> **SHORT EXERCISE**
All of the listing below must be repeated word for word. Pictures are the only thing to omit.
"""
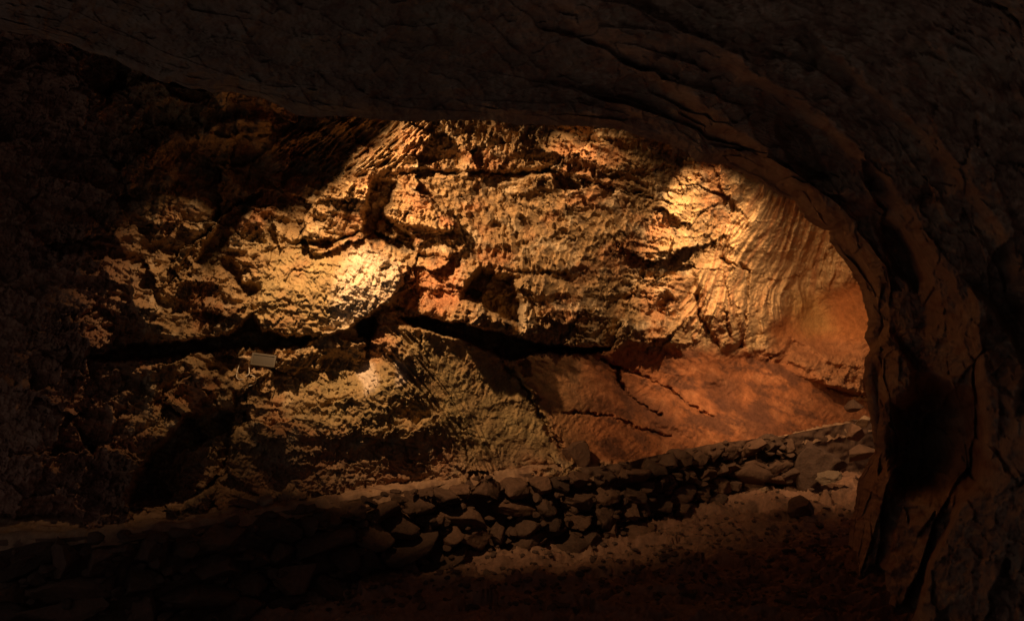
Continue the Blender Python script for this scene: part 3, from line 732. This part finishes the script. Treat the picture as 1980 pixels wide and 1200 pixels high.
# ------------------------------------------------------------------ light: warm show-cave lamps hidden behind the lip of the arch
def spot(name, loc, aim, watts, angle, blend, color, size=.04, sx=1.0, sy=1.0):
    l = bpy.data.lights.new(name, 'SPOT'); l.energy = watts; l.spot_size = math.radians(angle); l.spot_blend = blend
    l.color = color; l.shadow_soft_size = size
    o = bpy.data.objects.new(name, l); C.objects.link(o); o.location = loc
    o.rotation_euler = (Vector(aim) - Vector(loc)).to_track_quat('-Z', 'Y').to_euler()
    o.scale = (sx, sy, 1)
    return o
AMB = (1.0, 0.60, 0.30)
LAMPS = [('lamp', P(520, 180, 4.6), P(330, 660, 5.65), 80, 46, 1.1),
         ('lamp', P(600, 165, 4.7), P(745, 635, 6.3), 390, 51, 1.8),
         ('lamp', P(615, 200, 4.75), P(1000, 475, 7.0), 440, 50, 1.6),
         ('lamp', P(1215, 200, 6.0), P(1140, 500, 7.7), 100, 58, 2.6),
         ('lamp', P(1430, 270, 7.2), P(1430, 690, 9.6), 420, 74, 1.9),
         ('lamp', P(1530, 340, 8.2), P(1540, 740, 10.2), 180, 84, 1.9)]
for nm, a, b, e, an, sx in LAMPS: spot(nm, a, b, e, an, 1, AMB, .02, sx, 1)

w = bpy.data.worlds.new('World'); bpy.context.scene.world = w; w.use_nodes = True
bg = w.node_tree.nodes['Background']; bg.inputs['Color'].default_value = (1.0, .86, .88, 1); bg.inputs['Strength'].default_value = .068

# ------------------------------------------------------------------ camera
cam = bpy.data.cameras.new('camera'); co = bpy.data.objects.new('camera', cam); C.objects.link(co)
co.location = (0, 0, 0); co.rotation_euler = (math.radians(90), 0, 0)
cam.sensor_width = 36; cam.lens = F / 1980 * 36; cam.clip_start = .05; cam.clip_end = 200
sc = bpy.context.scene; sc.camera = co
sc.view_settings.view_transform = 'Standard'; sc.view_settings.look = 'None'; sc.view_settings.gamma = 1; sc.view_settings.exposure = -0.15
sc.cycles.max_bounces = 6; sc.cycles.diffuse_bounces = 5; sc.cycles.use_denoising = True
"""
> **RESULT**
Continue the Blender Python script for this scene: part 3, from line 732. This part finishes the script. Treat the picture as 1980 pixels wide and 1200 pixels high.
# ------------------------------------------------------------------ light: warm show-cave lamps hidden behind the lip of the arch
def spot(name, loc, aim, watts, angle, blend, color, size=.04, sx=1.0, sy=1.0):
    l = bpy.data.lights.new(name, 'SPOT'); l.energy = watts; l.spot_size = math.radians(angle); l.spot_blend = blend
    l.color = color; l.shadow_soft_size = size
    o = bpy.data.objects.new(name, l); C.objects.link(o); o.location = loc
    o.rotation_euler = (Vector(aim) - Vector(loc)).to_track_quat('-Z', 'Y').to_euler()
    o.scale = (sx, sy, 1)
    return o
AMB = (1.0, 0.60, 0.30)
LAMPS = [('lamp', P(520, 180, 4.6), P(330, 660, 5.65), 80, 46, 1.1),
         ('lamp', P(600, 165, 4.7), P(745, 635, 6.3), 390, 51, 1.8),
         ('lamp', P(615, 200, 4.75), P(1000, 475, 7.0), 440, 50, 1.6),
         ('lamp', P(1215, 200, 6.0), P(1140, 500, 7.7), 100, 58, 2.6),
         ('lamp', P(1430, 270, 7.2), P(1430, 690, 9.6), 420, 74, 1.9),
         ('lamp', P(1530, 340, 8.2), P(1540, 740, 10.2), 180, 84, 1.9)]
for nm, a, b, e, an, sx in LAMPS: spot(nm, a, b, e, an, 1, AMB, .02, sx, 1)

w = bpy.data.worlds.new('World'); bpy.context.scene.world = w; w.use_nodes = True
bg = w.node_tree.nodes['Background']; bg.inputs['Color'].default_value = (1.0, .86, .88, 1); bg.inputs['Strength'].default_value = .068

# ------------------------------------------------------------------ camera
cam = bpy.data.cameras.new('camera'); co = bpy.data.objects.new('camera', cam); C.objects.link(co)
co.location = (0, 0, 0); co.rotation_euler = (math.radians(90), 0, 0)
cam.sensor_width = 36; cam.lens = F / 1980 * 36; cam.clip_start = .05; cam.clip_end = 200
sc = bpy.context.scene; sc.camera = co
sc.view_settings.view_transform = 'Standard'; sc.view_settings.look = 'None'; sc.view_settings.gamma = 1; sc.view_settings.exposure = -0.15
sc.cycles.max_bounces = 6; sc.cycles.diffuse_bounces = 5; sc.cycles.use_denoising = True